A wasp is buzzing over my sandwich
“Go away,” I hiss, but it doesn’t listen
so I say it again, louder this time and again
each repetition increases the warning
in my tone of voice and my words’ vibration
a promise to smash him with my fist if he doesn’t listen
I’ll take this rock and crush him, but before I do
he zigzags off upriver along the limnal, whetted shore
and after I’m done eating, I lie back on the blanket and wonder,
am I like the dog or the salami
am I a bark or a bite?

Day 3

The cicadas’ siren song finally sinks in and I’m just getting used to the shape of my
own thighs and the smell of myself pooling in every crevice as I loll atop a slab of hot
granite and even the shock of water has grown familiar, even the way minnows trail
behind me like hungry acolytes, and I’m sliding dizzy over sunken furry boulders in
the glittering river, knowing nothing but cold on skin and sun in face when it strikes
from behind, clamps tight on my Achilles tendon, and I’m flapping my hands and howling
at the long black snake shooting back under a rock, turning to stumble back towards…

final ending ha

About Anna Fonté

Girl in the Hat, aka Anna Fonté, is an author who writes about invisibility, outsider status, everyday monsters, and her attempts to befriend the neighborhood crows. The things she writes want you to look at them.

29 comments

  1. Bacon wasn’t a choice…but if it had been a choice the poem wouldn’t get an end…So you picked well.
    Time for “deeper water…sink under and wait ..”

  2. michellemorouse

    I love this poem. I voted for “a” because it’s an ending that’s not an ending.

  3. I love your Day 2 snippet. Story of my life!

  4. I liked “c” best, and then “b,” but only because I felt like “c” was in keeping with the rhythm of the rest of your poem. But I also really like having three endings… but, because I couldn’t choose more than one option on the poll (at least, I don’t think, I didn’t try) I chose the “my opinion doesn’t matter” answer… because it doesn’t. 🙂

  5. momentary forgetful seconds, where to… Leave fate to days slipping below a cold deep refracted blue, where swifter channels steal stories waiting from their destinations, down stream to places where games change and Foxtail Palms… They just wait to listen.

    Really, no idea, none at all, just left it to a river.

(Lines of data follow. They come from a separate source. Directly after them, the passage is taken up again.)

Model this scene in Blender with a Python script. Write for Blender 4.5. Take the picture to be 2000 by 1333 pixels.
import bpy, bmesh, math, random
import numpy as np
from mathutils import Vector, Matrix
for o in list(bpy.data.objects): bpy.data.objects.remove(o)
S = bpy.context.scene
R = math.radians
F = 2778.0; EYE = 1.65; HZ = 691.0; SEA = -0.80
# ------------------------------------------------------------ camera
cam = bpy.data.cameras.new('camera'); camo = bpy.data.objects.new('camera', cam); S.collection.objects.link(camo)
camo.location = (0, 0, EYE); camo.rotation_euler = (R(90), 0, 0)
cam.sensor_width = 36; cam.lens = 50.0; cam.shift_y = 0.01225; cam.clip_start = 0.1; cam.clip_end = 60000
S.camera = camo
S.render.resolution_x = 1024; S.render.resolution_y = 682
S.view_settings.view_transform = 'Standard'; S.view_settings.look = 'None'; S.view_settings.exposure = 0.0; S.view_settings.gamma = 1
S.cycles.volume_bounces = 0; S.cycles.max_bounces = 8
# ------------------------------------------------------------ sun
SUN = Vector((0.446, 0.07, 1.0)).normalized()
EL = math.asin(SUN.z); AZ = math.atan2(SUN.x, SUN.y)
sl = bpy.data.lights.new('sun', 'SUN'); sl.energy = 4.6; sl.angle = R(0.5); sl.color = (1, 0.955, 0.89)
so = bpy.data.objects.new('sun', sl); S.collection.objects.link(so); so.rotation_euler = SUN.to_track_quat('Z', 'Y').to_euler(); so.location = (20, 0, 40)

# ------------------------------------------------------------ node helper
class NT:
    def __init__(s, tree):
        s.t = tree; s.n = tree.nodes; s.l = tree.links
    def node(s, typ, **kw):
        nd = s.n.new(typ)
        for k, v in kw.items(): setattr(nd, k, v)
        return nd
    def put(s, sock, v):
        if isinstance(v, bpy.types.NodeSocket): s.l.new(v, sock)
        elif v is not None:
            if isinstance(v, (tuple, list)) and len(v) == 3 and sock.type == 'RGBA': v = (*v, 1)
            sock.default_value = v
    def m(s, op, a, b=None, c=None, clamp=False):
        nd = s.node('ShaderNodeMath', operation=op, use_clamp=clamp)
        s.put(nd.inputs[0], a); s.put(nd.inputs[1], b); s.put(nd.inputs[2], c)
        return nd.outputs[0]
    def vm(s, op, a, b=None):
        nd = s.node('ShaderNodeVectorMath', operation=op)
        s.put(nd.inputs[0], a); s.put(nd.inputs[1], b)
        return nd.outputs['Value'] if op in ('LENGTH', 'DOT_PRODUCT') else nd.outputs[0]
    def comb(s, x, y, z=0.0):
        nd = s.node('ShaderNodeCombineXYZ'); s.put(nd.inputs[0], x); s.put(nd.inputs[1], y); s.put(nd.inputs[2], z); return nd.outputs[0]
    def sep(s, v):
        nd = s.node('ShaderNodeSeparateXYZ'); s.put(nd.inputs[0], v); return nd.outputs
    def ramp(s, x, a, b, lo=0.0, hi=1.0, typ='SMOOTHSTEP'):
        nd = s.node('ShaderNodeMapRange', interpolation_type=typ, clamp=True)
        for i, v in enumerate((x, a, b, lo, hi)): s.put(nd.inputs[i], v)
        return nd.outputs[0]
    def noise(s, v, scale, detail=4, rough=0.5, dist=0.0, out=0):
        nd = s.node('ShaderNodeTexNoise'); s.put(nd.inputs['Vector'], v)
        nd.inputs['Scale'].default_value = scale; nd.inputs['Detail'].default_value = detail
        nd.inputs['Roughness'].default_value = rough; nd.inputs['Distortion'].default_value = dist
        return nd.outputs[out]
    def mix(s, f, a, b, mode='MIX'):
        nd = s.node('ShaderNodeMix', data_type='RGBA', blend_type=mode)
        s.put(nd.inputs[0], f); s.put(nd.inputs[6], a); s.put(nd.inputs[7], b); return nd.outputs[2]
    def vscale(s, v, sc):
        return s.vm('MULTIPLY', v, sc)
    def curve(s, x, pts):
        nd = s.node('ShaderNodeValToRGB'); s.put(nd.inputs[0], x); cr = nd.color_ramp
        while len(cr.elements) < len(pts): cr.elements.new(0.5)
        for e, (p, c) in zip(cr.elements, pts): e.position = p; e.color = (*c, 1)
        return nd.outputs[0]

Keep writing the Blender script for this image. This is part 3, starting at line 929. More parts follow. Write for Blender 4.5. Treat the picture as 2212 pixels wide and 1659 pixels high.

  6. Good post! I don’t remember the ending of The Talented Mr. Ripley, but I’m totally with you on the endings bit. When I was younger, I enjoyed neat endings, craved them really for my own sanity. As I’ve gotten older, many of them just don’t work for me anymore. They don’t click. I need that ambiguousness. I need that unknown. But you’re right: it is a bit of a moot point, because it’s all subjective, people are gonna need different things out of their endings. And, really, who am I to say one is right and another is wrong?

  7. aubrey

    No lines about the slaughter of insects? In that case, I’m going for “C”, as I really like ‘still as bait’.

  8. Hi Anna. To tackle your question in “Second,” I’d recommend the class over the lecturer. The group experience has the camaraderie and the motivation the lecture lacks, and the discussion often leads to ideas and approaches you can actually use in your writing. And who says teachers in those classes can’t be as passionate as a lecturer? I just got back from alumni reunion at my MFA (now I can drive there instead of fly!), and was re-inspired by the sessions I attended.

    • I was hoping an MFA would chime in. I think you may be right, Joe. Besides, the class would be like putting all my eggs in one basket. I’m going to try to find a good group class. And it must be so good to be so close to your MFA people, too? (I romantically hope that if nothing else, an MFA gives a person an excellent peer group for mutual inspiration?)

  9. I want to know what you think. Don’t give me options – I’m already optioned frenzied out! Having said that, ambiguity is way more interesting 🙂

  10. Take the class…if it’s a reputable one…If it’s the right fit it will do wonders to reset your reflexes. I took a photography class last spring and have loved the results.

    • The “reputable” part is the question, Linda. Being an outsider, I have no way of knowing, but I’m going to give it a shot. And now you’re making me consider a photography class, too. That would be so fun. (What did you learn?)

      • I follow Otto von Muechow’s blog, In Flow. He offered an online class on Finding your photographic voice. It was not a technical class, although he was very helpful in solving specific technical problems, but he tries to lead students to narrow their focus, to think FIRST, snap consciously and with purpose. I got a lot out of the glass, not just from actually doing the exercises and reading the lessons, but from seeing other students’ work and reading his analysis of those images.

  11. See I like cheerful poetry, and it wasn’t, but I liked it anyway.
    Why a snake?

    Also – I would see if you could find a writing conference. I have not been to many, but they are teeming with ideas, exercises, and passionate people. In a class, you’ll have peer reviews and some of the peers won’t care much about writing. Just my two cents. 🙂

  12. I was thinking of piranhas or those little fish that clean people’s feet at spas, maybe a honey badger gets the snake. So many endings and so few poems.

  13. I like C because it sounds nice on the tongue to say but I’m unhappy it is actually a grimmer ending. Hmmm…
    Zadie Smith really recommends leaving a work for 6 months before revisiting it. The distance is key to being your own worse critic (which she also recommends).